• **Set task**
Repeat the material exactly from its first line to the line that includes "W, H = 1600, 1066". Skip pictures.

• **Data section**
------------------------------------

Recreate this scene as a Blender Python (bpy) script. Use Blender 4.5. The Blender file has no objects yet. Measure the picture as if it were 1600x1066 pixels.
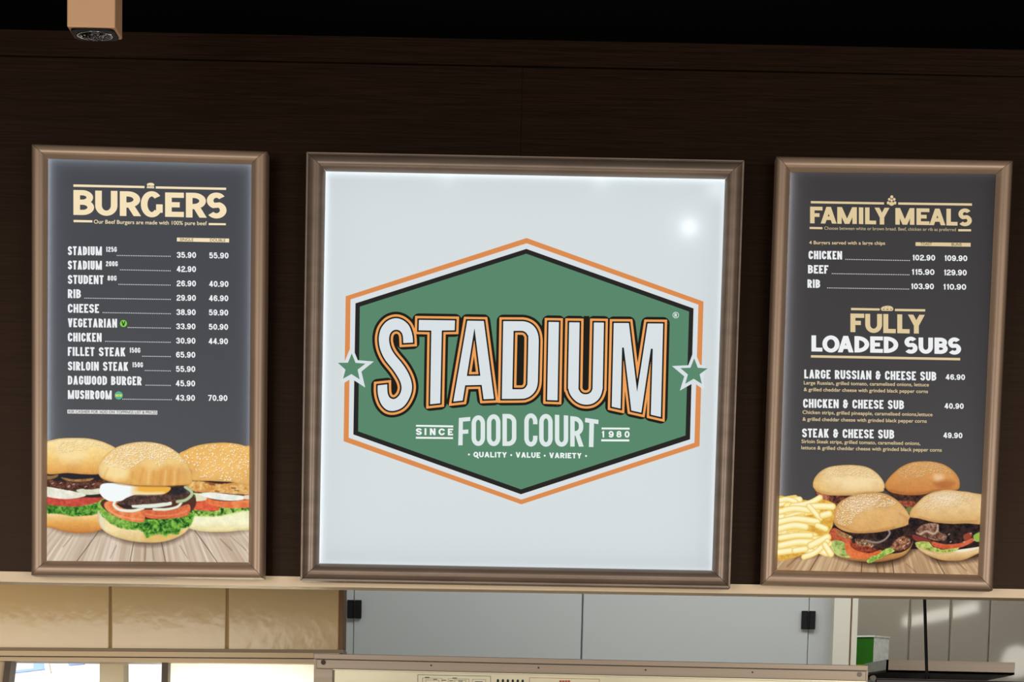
import bpy, bmesh, math, random
import numpy as np
from mathutils import Matrix, Vector

scene = bpy.context.scene
COL = scene.collection
W, H = 1600, 1066

# ------------------------------------------------------------------ camera
F_PX = 4500.0
YAW, PITCH, ROLL = math.radians(-0.55203438), math.radians(-7.98706192), math.radians(1.29650913)
CAM = np.array([0.08873129, -6.83106916, 1.67561745])
PPX, PPY = 800.0, 1832.81621748


def cam_axes():
    cy, sy, cp, sp = math.cos(YAW), math.sin(YAW), math.cos(PITCH), math.sin(PITCH)
    f = np.array([sy * cp, cy * cp, sp])
    r = np.array([cy, -sy, 0.0])
    u = np.cross(r, f)
    c, s = math.cos(ROLL), math.sin(ROLL)
    return c * r + s * u, -s * r + c * u, f


AR, AU, AF = cam_axes()
cam_d = bpy.data.cameras.new('camera')
cam_d.sensor_width = 36.0
cam_d.lens = F_PX / W * 36.0
cam_d.shift_x = (800.0 - PPX) / W
cam_d.shift_y = (PPY - H / 2) / W
cam_d.clip_start, cam_d.clip_end = 0.05, 200
cam = bpy.data.objects.new('camera', cam_d)
COL.objects.link(cam)
cam.matrix_world = Matrix(((AR[0], AU[0], -AF[0], CAM[0]), (AR[1], AU[1], -AF[1], CAM[1]),
                           (AR[2], AU[2], -AF[2], CAM[2]), (0, 0, 0, 1)))
scene.camera = cam

# ------------------------------------------------------------------ world, lights, exposure
scene.view_settings.view_transform = 'Standard'
scene.view_settings.look = 'None'
scene.view_settings.exposure = 0.0
scene.view_settings.gamma = 1.0
scene.view_settings.use_curve_mapping = False
world = bpy.data.worlds.new('world')
scene.world = world
world.use_nodes = True
world.node_tree.nodes['Background'].inputs[0].default_value = (0.9, 0.85, 0.8, 1)
world.node_tree.nodes['Background'].inputs[1].default_value = 0.02


def area_light(name, loc, target, sx, sy, energy, color, spread=180):
    d = bpy.data.lights.new(name, 'AREA')
    d.shape = 'RECTANGLE'
    d.size, d.size_y, d.energy, d.color = sx, sy, energy, color
    d.spread = math.radians(spread)
    o = bpy.data.objects.new(name, d)
    COL.objects.link(o)
    o.location = loc
    o.rotation_euler = (Vector(target) - Vector(loc)).to_track_quat('-Z', 'Y').to_euler()
    return o


# daylight from the shop front behind the customers, two banks of ceiling lamps of the food court,
# an added low fill, the kitchen's own lamps and an added passage fill
area_light('shopfront_daylight_left', (-3.2, -9.0, 1.85), (-1.5, 0, 1.95), 3.4, 2.7, 215, (1.0, 0.96, 0.90))
area_light('shopfront_daylight_right', (3.2, -9.0, 1.85), (1.5, 0, 1.95), 3.4, 2.7, 215, (1.0, 0.96, 0.90))
area_light('court_lamps_left', (-2.6, -2.6, 3.35), (-0.6, 0, 2.4), 1.2, 0.5, 8, (1.0, 0.80, 0.62))
area_light('court_lamps_right', (2.6, -2.6, 3.35), (0.6, 0, 2.4), 1.2, 0.5, 8, (1.0, 0.80, 0.62))
area_light('counter_fill', (0.0, -1.6, 1.0), (0, 0.1, 2.1), 3.2, 0.3, 10, (1.0, 0.86, 0.68))  # added low fill that brightens the bottom of the wall
area_light('kitchen_lamps', (0.8, 1.9, 3.0), (0.8, 2.7, 1.5), 2.4, 0.5, 19.5, (0.96, 0.98, 1.0))
area_light('kitchen_warm_lamp', (-1.9, 0.45, 2.75), (-1.8, 0.97, 2.0), 0.6, 0.2, 4.4, (1.0, 0.80, 0.50))
area_light('passage_fill', (1.25, 3.45, 3.1), (1.8, 4.25, 1.9), 0.8, 0.3, 14, (1.0, 0.97, 0.90))  # added fill that brightens the shelf end and the carton


# ------------------------------------------------------------------ helpers
def lin(c):
    out = []
    for v in c:
        v = v / 255.0
        out.append(v / 12.92 if v <= 0.04045 else ((v + 0.055) / 1.055) ** 2.4)
    return tuple(out)


def unp(px, py, y):
    """point of the plane at depth y that the lens maps to photograph pixel (px, py)"""
    px = np.asarray(px, float); py = np.asarray(py, float)
    d = AF[None, :] + ((px - PPX) / F_PX).reshape(-1, 1) * AR[None, :] + ((PPY - py) / F_PX).reshape(-1, 1) * AU[None, :]
    t = (y - CAM[1]) / d[:, 1]
    return CAM[None, :] + d * t[:, None]


def at(px, py, y):
    return Vector(unp([px], [py], y)[0])


def new_mat(name):
    m = bpy.data.materials.new(name)
    m.use_nodes = True
    m.node_tree.nodes.clear()
    return m, m.node_tree.nodes, m.node_tree.links


def principled(name, rgb, rough=0.5, metal=0.0, spec=0.5, noise=None, bump=None, var=0.0):
    m, n, l = new_mat(name)
    out = n.new('ShaderNodeOutputMaterial')
    b = n.new('ShaderNodeBsdfPrincipled')
    l.new(b.outputs[0], out.inputs[0])
    c = lin(rgb)
    b.inputs['Base Color'].default_value = (*c, 1)
    b.inputs['Roughness'].default_value = rough
    b.inputs['Metallic'].default_value = metal
    b.inputs['Specular IOR Level'].default_value = spec
    if noise:
        tc = n.new('ShaderNodeTexCoord'); mp = n.new('ShaderNodeMapping')
        nz = n.new('ShaderNodeTexNoise'); rp = n.new('ShaderNodeValToRGB')
        mp.inputs['Scale'].default_value = noise
        nz.inputs['Scale'].default_value = 1.0
        nz.inputs['Detail'].default_value = 5
        l.new(tc.outputs['Object'], mp.inputs[0]); l.new(mp.outputs[0], nz.inputs[0]); l.new(nz.outputs[0], rp.inputs[0])
        rp.color_ramp.elements[0].position = 0.3
        rp.color_ramp.elements[1].position = 0.7
        rp.color_ramp.elements[0].color = (*[v * (1 - var) for v in c], 1)
        rp.color_ramp.elements[1].color = (*[min(1, v * (1 + var)) for v in c], 1)
        l.new(rp.outputs[0], b.inputs['Base Color'])
    if bump:
        sc, st, dist = bump
        tc2 = n.new('ShaderNodeTexCoord'); nz2 = n.new('ShaderNodeTexNoise'); bp = n.new('ShaderNodeBump')
        nz2.inputs['Scale'].default_value = sc
        nz2.inputs['Detail'].default_value = 2
        bp.inputs['Strength'].default_value = st
        bp.inputs['Distance'].default_value = dist
        l.new(tc2.outputs['Object'], nz2.inputs[0]); l.new(nz2.outputs[0], bp.inputs['Height']); l.new(bp.outputs[0], b.inputs['Normal'])
    return m


def emit(name, rgb, strength=1.0):
    m, n, l = new_mat(name)
    out = n.new('ShaderNodeOutputMaterial'); e = n.new('ShaderNodeEmission')
    e.inputs[0].default_value = (*lin(rgb), 1)
    e.inputs[1].default_value = strength
    l.new(e.outputs[0], out.inputs[0])
    return m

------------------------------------

• **Reply**
Recreate this scene as a Blender Python (bpy) script. Use Blender 4.5. The Blender file has no objects yet. Measure the picture as if it were 1600x1066 pixels.
import bpy, bmesh, math, random
import numpy as np
from mathutils import Matrix, Vector

scene = bpy.context.scene
COL = scene.collection
W, H = 1600, 1066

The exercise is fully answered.